Pegida will bei OBM-Wahl kandidieren: Dresdens bürgerliches Lager zerfasert

Erstveröffentlicht: 
18.02.2015

Islamkritiker und Alternative für Deutschland verschlechtern die CDU-Chancen bei Votum am 7. Juni

Von Thomas Baumann-Hartwig


Dresden. Nun ist die Katze aus dem Sack: Das asyl- und islamkritische Bündnis Pegida will zur Oberbürgermeisterwahl in Dresden am 7. Juni mit einem Kandidaten oder einer Kandidatin antreten, wie Pegida-Frontmann Lutz Bachmann am Montagabend bei einer Kundgebung ankündigte. Es seien drei Personen in der engeren Wahl, erklärte er unter dem Jubel seiner Anhänger.


Für die Dresdner CDU ist das eine unangenehme Botschaft. Denn Dresden ist die letzte sächsische Großstadt, in der die Christdemokraten noch das Stadtoberhaupt stellen. Doch Helma Orosz (CDU) tritt Ende Februar aus gesundheitlichen Gründen ab und hat mit ihrer Entscheidung den Wahlkampf eröffnet. Vertreten wird sie bis zur Wahl ausgerechnet von Wirtschaftsbürgermeister Dirk Hilbert (FDP) - der als unabhängiger Kandidat ins OBM-Rennen geht und quasi kostenlose Eigenwerbung betreiben darf.


Hilbert ist allerdings nur das eine Problem für den CDU-Kandidaten Markus Ulbig, gegenwärtig aktueller Landesinnenminister. Das zweite heißt Eva-Maria Stange. Die Kabinettskollegin vom Kunstressort mit SPD-Parteibuch tritt auch als unabhängige Kandidatin an - unterstützt von Linken, Grünen und natürlich Sozialdemokraten. Vereinigte Linke gegen gespaltenes bürgerliches Lager heißt der Wettbewerb, der durch eine Pegida-Kandidatur zusätzlich an Dynamik gewinnen dürfte.
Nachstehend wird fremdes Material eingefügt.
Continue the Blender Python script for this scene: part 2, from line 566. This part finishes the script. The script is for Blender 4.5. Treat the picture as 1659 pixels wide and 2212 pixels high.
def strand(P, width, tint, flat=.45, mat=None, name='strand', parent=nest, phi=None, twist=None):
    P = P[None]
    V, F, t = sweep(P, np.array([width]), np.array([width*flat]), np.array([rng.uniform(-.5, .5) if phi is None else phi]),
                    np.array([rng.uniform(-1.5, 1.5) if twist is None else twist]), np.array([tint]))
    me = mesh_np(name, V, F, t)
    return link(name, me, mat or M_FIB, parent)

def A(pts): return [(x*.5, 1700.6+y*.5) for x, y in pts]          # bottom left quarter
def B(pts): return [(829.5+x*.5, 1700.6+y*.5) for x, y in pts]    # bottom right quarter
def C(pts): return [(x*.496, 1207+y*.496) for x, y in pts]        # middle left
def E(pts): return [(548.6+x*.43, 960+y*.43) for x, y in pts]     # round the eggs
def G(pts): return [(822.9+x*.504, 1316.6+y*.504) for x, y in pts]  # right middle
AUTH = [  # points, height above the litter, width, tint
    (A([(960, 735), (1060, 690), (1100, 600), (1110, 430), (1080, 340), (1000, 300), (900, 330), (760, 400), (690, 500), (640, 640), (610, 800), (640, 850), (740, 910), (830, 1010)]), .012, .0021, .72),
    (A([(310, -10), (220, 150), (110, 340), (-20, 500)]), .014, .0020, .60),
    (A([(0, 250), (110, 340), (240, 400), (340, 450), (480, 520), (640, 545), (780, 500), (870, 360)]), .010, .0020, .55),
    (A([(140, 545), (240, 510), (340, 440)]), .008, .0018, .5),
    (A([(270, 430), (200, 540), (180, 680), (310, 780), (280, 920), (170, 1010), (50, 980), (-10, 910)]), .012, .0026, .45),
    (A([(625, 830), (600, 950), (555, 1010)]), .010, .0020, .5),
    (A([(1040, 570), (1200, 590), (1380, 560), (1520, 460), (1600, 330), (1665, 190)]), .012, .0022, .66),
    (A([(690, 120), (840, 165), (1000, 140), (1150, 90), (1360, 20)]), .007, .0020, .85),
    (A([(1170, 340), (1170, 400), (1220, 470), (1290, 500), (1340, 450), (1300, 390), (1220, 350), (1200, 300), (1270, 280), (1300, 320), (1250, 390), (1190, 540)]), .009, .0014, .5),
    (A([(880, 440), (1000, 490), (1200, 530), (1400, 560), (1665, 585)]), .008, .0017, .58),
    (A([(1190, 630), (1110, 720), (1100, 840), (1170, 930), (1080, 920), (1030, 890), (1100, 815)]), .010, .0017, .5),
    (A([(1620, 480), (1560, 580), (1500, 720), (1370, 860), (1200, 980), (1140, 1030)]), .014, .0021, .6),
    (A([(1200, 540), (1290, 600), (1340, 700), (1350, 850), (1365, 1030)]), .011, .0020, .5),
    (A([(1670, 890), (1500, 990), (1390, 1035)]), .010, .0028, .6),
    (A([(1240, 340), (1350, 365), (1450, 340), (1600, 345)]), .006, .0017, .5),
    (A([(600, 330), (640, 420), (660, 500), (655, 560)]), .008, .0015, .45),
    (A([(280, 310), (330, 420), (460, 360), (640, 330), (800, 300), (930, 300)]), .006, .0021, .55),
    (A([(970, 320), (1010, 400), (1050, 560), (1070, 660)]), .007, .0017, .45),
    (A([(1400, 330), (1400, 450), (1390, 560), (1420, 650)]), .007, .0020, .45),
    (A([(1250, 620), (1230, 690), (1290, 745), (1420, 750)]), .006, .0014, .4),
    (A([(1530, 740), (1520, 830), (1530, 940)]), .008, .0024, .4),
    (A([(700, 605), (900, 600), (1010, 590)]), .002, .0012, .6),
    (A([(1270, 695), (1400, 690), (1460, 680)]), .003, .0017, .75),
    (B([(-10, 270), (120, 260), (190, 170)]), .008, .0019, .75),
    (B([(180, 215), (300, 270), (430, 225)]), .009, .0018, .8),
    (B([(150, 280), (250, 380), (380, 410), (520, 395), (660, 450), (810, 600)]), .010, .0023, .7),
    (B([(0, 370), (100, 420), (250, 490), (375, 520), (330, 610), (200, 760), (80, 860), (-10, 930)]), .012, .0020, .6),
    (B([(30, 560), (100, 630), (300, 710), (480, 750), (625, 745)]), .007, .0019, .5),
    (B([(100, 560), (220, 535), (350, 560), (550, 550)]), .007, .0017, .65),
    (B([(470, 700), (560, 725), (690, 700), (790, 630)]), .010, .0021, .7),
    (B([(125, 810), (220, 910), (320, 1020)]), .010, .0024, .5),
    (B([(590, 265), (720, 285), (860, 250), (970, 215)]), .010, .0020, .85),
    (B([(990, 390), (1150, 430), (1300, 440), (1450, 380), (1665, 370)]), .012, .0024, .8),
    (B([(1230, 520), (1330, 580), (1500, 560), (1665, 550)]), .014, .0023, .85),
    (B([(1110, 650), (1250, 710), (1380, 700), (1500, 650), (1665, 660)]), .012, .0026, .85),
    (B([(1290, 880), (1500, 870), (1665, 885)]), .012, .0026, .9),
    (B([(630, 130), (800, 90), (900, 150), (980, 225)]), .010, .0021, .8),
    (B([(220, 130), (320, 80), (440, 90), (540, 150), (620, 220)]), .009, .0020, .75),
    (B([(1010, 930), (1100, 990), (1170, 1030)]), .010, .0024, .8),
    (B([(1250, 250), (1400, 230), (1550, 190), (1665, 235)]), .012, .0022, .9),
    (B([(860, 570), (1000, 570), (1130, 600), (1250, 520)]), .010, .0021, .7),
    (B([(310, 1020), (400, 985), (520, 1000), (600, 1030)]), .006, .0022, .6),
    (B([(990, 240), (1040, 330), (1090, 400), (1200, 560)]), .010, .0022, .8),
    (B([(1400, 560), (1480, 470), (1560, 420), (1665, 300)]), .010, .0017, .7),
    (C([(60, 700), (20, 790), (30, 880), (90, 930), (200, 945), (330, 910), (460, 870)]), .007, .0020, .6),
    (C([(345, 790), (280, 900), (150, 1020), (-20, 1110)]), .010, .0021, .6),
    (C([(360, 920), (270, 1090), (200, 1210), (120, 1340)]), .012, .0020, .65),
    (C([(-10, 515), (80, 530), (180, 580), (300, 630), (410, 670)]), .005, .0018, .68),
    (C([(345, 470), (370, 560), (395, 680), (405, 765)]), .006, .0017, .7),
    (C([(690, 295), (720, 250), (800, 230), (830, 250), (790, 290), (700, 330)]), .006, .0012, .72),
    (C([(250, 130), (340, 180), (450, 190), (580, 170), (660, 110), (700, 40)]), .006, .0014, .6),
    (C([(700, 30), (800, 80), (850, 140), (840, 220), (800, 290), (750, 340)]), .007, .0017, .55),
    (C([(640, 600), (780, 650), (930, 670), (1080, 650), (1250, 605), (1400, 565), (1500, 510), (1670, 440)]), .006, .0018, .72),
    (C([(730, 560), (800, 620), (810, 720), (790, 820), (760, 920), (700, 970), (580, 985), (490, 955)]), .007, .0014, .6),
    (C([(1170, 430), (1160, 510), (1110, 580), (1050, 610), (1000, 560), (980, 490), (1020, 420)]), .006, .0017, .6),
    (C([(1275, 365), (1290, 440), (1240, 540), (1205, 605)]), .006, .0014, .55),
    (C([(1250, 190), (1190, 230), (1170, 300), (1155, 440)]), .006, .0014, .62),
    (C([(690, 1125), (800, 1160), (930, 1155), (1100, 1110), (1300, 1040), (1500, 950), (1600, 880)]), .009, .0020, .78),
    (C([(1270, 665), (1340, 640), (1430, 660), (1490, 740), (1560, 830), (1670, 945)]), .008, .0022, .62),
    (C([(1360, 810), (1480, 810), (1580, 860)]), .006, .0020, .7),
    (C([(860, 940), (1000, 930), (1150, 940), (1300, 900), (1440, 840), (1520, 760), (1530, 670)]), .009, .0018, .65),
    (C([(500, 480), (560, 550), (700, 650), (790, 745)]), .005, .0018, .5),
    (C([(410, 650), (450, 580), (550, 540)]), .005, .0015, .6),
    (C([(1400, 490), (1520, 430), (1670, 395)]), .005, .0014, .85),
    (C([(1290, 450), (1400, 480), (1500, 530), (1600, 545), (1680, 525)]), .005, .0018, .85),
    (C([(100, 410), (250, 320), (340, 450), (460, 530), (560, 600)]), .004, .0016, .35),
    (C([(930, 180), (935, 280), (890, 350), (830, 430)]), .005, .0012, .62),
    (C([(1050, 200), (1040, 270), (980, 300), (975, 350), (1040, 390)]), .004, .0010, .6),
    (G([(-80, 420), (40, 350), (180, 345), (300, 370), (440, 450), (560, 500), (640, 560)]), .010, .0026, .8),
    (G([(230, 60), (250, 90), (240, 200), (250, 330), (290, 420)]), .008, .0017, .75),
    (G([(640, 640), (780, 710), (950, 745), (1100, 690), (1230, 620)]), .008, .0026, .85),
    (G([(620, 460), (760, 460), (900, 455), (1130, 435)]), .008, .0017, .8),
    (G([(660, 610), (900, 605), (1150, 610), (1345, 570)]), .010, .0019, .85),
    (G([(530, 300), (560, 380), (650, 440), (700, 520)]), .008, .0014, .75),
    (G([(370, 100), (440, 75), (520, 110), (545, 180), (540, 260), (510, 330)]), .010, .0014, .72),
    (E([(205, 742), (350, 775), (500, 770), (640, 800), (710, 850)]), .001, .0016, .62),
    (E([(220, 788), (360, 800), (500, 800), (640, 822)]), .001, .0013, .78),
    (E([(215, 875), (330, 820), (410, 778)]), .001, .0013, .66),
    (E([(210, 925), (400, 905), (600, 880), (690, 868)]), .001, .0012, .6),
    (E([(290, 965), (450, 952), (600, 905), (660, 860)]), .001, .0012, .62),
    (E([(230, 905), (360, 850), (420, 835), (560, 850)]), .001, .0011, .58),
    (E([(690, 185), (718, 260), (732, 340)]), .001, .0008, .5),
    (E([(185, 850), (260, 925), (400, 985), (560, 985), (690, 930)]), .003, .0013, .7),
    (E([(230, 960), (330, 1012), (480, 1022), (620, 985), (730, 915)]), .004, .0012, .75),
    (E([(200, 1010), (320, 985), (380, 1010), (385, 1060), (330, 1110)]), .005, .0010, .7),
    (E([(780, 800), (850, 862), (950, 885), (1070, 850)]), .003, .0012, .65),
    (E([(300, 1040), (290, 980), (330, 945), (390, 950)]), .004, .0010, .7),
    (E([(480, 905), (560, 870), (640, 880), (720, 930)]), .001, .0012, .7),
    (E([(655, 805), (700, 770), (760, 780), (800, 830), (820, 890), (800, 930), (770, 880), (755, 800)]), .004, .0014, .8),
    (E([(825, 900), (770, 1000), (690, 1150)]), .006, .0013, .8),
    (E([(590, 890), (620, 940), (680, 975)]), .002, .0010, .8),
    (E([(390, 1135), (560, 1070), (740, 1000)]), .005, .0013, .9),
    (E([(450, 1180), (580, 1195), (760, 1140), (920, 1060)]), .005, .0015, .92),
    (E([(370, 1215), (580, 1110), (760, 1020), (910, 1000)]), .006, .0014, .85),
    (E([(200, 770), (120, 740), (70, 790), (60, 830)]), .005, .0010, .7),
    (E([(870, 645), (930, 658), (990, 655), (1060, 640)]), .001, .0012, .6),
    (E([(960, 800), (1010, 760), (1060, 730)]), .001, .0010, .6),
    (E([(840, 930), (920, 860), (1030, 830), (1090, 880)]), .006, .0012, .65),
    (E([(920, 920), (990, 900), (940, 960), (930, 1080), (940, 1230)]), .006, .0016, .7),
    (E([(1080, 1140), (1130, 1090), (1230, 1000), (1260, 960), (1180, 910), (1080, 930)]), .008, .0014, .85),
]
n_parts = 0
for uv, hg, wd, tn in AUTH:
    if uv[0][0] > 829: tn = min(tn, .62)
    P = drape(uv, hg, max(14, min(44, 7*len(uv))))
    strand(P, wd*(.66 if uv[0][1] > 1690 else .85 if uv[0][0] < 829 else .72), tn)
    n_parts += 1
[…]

"Nach allem, was wir über die parteipolitischen Wünsche von Pegida-Anhängern wissen, sind viele vom bürgerlichen Lager enttäuscht", sagte der TU-Dresden-Politikwissenschaftler Werner Patzelt auf Anfrage dieser Zeitung. Das bürgerliche Lager werde mit einer Pegida-Kandidatur weiter aufgesplittet, während Stange eher weniger Stimmen verlieren dürfte. "Ihre Position wird aber auch nicht wesentlich verstärkt. Sie profitiert ja schon von den zwei bürgerlichen Bewerbern."
Der Politikprofessor glaubt nicht, dass Pegida eine prominente Persönlichkeit aufbieten kann. Das spiele aber auch keine Rolle. Für das Bündnis sei eine Wahl eher ein realistischer Test: "Wie viele Leute stehen wirklich hinter ihnen? Bisher haben sie ja bloß das Votum der Straße", so Patzelt, der die angekündigte OBM-Kandidatur für einen geschickten Schachzug hält.
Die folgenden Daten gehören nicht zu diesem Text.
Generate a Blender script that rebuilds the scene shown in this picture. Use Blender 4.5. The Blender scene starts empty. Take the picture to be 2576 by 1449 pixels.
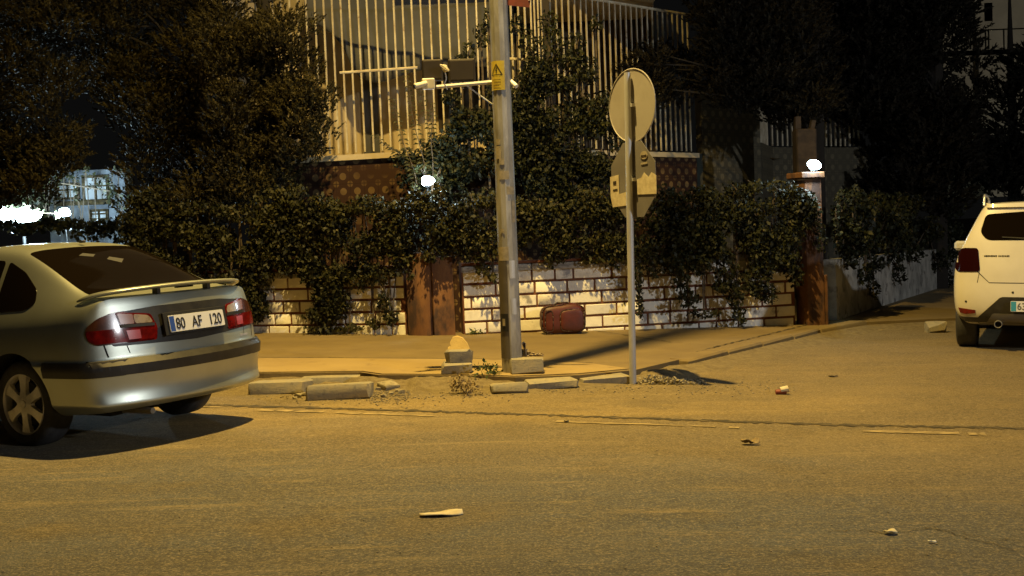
import bpy, bmesh, math, random
import numpy as np
from mathutils import Vector, Matrix
from mathutils.bvhtree import BVHTree
R = math.radians
random.seed(7); rng = np.random.default_rng(7)
S = bpy.context.scene
COL = S.collection

# ------------------------------------------------------------------ camera
F, PITCH, ROLL, CH = 3000.0, math.atan(154.5/3000), 0.0384, 1.42
cam_d = bpy.data.cameras.new('camera'); cam = bpy.data.objects.new('camera', cam_d); COL.objects.link(cam)
cam_d.sensor_width = 36; cam_d.lens = 36*F/2576; cam_d.clip_end = 1000; cam_d.clip_start = 0.05
cam.matrix_world = (Matrix.Translation((0, 0, CH)) @ Matrix.Rotation(math.pi/2-PITCH, 4, 'X') @ Matrix.Rotation(-ROLL, 4, 'Z'))
S.camera = cam

# ------------------------------------------------------------------ world / exposure
w = bpy.data.worlds.new('World'); S.world = w; w.use_nodes = True
nt = w.node_tree; bg = nt.nodes['Background']
bg.inputs[0].default_value = (0.50, 0.50, 0.48, 1); bg.inputs[1].default_value = 0.0065
S.view_settings.view_transform = 'Standard'; S.view_settings.look = 'None'
S.view_settings.exposure = 0.0; S.view_settings.gamma = 1
S.cycles.max_bounces = 5; S.cycles.sample_clamp_indirect = 3

# ------------------------------------------------------------------ lamps (street lights outside the frame)
def light(name, kind, loc, energy, color, size=0.12, target=None, cone=160, blend=0.6, parent=None):
    d = bpy.data.lights.new(name, kind); d.energy = energy; d.color = color
    if kind in ('POINT', 'SPOT'): d.shadow_soft_size = size
    if kind == 'SPOT': d.spot_size = R(cone); d.spot_blend = blend
    o = bpy.data.objects.new(name, d); COL.objects.link(o); o.location = loc
    if target is not None:
        o.rotation_euler = (Vector(target)-Vector(loc)).to_track_quat('-Z', 'Y').to_euler()
    if parent: o.parent = parent
    return o
LAMP = (-0.5, 9.95, 9.5)
light('sodium_light', 'SPOT', LAMP, 8300, (1.0, 0.685, 0.205), 0.09, (-0.7, 11.0, 0), 138, 1.0)
WLAMP = (16.5, -2.5, 6.5)
light('white_light', 'POINT', WLAMP, 4300, (0.94, 0.97, 1.0), 0.25)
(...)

Pegida-Mitbegründer Bachmann kann laut übereinstimmenden Medienberichten seinen Hut nicht in den Ring werfen. Er habe wegen mehrerer Verurteilungen das Recht verloren, öffentliche Ämter auszuüben und sei nicht wählbar. Welche Personen im Gespräch sind, teilte Pegida gestern auf Anfrage nicht mit. Man werde sich in den kommenden Wochen äußern, hatte sich auch Bachmann am Montag Spielraum gelassen. Bis spätestens 11. Mai muss das Bündnis einen Wahlvorschlag im Rathaus einreichen, teilte die Verwaltung in Sachsens Landeshauptstadt mit.


Die rechtskonservative Alternative für Deutschland (AfD) könnte das bürgerliche Lager noch weiter zerfasern. Am Freitagabend tagt der Dresdner Kreisverband der Eurokritiker und will festlegen, wie man sich zur Oberbürgermeisterwahl aufstellt. Angeblich soll die AfD einen Kandidaten gefunden haben, hieß es aus gut unterrichteten Kreisen. Dann würden gleich vier Bewerber um Stimmen aus dem bürgerlichen und rechten Lager buhlen. Für die CDU könnte es da mehr als eng werden. Zumal Ulbig zwar als fachlich über jeden Zweifel erhaben gilt. Aber auch frei von Charisma.